After completing Still Morning I wanted to further explore the implications of the approach first discovered in that piece, where short poems are set to vocal melodies over a unison line of repeated musical “cells” to form a compacted song cycle.

Paul Celan has long been my favorite poet, and a setting of his work seemed overdue, especially with the appearance of excellent translations of his late work (my favorite) by Pierre Joris, so when I discovered the twenty-one poems of Breathturn had originally been published as a separate cycle called Breathcrystal, I didn’t need to look elsewhere. The melancholy and fragmentation of his work seemed to call for a darker sound, so I decided to use the classic Mozartian combination of clarinet, viola and piano, which was also taken up by Schumann in the wonderful Marchenerzahlungen op. 132, a personal favorite.

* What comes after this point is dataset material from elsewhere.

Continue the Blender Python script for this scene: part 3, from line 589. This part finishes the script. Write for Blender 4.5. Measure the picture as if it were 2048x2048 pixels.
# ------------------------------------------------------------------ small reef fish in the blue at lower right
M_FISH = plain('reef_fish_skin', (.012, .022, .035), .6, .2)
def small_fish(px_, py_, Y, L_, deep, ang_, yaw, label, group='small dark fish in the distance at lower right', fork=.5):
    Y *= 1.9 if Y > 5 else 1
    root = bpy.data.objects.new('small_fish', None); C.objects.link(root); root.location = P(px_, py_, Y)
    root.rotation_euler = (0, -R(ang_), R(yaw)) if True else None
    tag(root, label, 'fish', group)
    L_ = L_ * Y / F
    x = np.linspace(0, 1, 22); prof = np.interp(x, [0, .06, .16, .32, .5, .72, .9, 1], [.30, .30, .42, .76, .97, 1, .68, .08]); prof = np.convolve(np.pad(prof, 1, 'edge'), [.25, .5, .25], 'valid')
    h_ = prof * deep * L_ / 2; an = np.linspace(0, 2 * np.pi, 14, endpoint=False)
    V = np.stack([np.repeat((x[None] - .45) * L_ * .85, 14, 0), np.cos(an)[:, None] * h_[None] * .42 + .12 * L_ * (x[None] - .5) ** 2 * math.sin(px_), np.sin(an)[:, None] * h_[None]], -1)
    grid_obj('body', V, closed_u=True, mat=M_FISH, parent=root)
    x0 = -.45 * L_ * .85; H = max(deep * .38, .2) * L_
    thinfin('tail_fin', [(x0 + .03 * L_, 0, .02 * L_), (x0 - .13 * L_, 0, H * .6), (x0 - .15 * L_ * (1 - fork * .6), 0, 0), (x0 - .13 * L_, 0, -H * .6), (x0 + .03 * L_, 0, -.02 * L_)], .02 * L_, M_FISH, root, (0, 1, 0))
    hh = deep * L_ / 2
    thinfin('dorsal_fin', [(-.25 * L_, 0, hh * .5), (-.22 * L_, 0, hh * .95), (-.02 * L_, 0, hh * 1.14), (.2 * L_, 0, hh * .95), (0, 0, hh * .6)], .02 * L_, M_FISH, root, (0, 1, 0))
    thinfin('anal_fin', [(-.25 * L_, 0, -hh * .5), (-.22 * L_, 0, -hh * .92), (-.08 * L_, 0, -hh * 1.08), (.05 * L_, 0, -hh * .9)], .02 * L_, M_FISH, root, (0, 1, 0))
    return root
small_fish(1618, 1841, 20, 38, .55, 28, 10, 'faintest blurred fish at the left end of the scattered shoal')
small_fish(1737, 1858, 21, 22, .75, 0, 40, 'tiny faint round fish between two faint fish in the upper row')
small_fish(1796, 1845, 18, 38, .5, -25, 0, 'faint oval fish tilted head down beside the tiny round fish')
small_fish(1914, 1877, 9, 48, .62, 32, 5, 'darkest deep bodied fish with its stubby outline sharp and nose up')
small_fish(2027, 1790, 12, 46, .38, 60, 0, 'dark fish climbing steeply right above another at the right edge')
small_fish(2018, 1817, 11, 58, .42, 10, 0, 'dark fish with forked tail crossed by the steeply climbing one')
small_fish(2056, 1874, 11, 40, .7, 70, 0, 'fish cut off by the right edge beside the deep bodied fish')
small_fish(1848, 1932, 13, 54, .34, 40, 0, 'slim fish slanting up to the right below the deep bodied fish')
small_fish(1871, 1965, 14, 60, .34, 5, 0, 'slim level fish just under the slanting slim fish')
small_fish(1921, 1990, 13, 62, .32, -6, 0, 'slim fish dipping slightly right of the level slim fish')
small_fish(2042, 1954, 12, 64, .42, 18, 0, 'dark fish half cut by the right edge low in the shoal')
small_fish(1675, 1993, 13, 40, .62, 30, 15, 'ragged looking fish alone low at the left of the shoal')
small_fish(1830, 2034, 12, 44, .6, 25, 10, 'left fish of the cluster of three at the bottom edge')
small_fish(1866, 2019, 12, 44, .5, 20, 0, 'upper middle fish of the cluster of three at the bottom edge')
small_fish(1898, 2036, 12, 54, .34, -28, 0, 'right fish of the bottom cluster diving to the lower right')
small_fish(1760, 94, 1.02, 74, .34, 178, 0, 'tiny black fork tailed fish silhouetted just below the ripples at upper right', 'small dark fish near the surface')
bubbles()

As in Still Morning I tried to unify the piece by favoring certain intervals (darker and more dissonant this time) and certain rhythmic shapes (more asymmetrical this time), although this time I attempted to somewhat disguise the unison properties of the accompaniment. As I worked I found certain ideas recurring, so that something vaguely resembling rondo form began to emerge; while there is no strict structure being followed, nevertheless I tried to give the piece a sense of symmetry by suggesting earlier ideas in later songs and reprising key musical ideas in the long poem, Eroded, that brings the work to a final frozen stillness.

Halfway through composition Kurt Vonnegut passed away, and as he had long been one of my favorite authors Breathcrystal is dedicated to his memory.